Alternatively, sort it then just grab the i'th element directly.
That's a fitting task for the heaps which feature very low insert and low delete_min costs. E.g. pairing heaps. It would have the worst case O(n*log(n)) performance. But since non-trivial to implement, better check first suggested elsewhere selection algorithms.
There are many strategies available for your task (if you don't focus on the self-balancing tree to begin with).
It's usually a tradeoff speed / memory. Most algorithms require either to modify the array in place or O(N) additional storage.
The solution with self-balancing tree is in the latter category, but it's not the right choice here. The issue is that building the tree itself takes O(N*log N), which will dominate the later search term and give a final complexity of O(N*log N). Therefore you're not better than simply sorting the array and use a complex datastructure...
In general, the issue largely depends on the magnitude of i related to N. If you think for a minute, for i == 1 it's trivial right ? It's called finding the maximum.

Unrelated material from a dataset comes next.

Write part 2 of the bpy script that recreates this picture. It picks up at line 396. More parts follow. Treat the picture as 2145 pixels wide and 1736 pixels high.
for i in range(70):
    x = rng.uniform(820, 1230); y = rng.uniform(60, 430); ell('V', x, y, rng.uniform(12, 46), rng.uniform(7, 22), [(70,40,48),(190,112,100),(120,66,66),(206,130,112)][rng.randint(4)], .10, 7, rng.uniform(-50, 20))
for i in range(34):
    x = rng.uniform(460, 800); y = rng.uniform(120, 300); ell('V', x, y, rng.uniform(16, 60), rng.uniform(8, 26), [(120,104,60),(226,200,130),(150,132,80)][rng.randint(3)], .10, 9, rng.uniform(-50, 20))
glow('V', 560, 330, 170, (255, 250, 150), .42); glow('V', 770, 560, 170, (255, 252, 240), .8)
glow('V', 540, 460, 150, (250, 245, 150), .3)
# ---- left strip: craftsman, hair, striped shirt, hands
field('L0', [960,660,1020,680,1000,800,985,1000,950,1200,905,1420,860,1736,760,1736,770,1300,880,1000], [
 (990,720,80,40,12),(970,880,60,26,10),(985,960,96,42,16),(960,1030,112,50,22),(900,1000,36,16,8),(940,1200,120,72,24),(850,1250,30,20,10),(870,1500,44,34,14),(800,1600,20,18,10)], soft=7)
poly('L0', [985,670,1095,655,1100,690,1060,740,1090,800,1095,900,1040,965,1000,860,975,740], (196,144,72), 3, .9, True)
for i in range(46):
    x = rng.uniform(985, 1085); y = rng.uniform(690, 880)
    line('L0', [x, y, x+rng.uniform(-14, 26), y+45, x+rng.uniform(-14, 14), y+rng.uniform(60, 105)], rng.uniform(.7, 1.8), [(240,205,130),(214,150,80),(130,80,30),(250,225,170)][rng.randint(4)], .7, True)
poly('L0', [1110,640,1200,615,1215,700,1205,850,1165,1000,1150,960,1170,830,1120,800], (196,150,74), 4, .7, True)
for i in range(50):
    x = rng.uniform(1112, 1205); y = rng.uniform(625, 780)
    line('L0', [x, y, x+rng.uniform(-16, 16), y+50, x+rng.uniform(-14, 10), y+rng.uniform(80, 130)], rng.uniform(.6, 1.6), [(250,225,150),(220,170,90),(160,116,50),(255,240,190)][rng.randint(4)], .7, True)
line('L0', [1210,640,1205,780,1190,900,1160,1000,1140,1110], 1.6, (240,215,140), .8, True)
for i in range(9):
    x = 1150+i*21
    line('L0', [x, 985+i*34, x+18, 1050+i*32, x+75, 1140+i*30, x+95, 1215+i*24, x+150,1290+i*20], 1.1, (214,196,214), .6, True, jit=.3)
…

Well, the same strategy obviously work for i == 2 (carrying the 2 maximum elements around) in linear time. And it's also trivially symmetric: ie if you need to find the N-1 th element, then just carry around the 2 minimum elements.
However, it loses efficiency when i is about N/2 or N/4. Carrying the i maximum elements then mean sorting an array of size i... and thus we fallback on the N*log N wall.
Jerry Coffin pointed out a simple solution, which works well for this case. Here is the reference on Wikipedia. The full article also describes the Median of Median method: it's more reliable, but involves more work and is thus generally slower.
Create an empty list L
For each element x in the original list,
add x in sorted position to L
if L has more than i elements,
pop the smallest one off L
if List2 has i elements,
return the i-th element,
else
return failure
This should take O(N (log (i))). If i is assumd to be a constant, then it is O(N).
Build a heap from the elements and call MIN i times.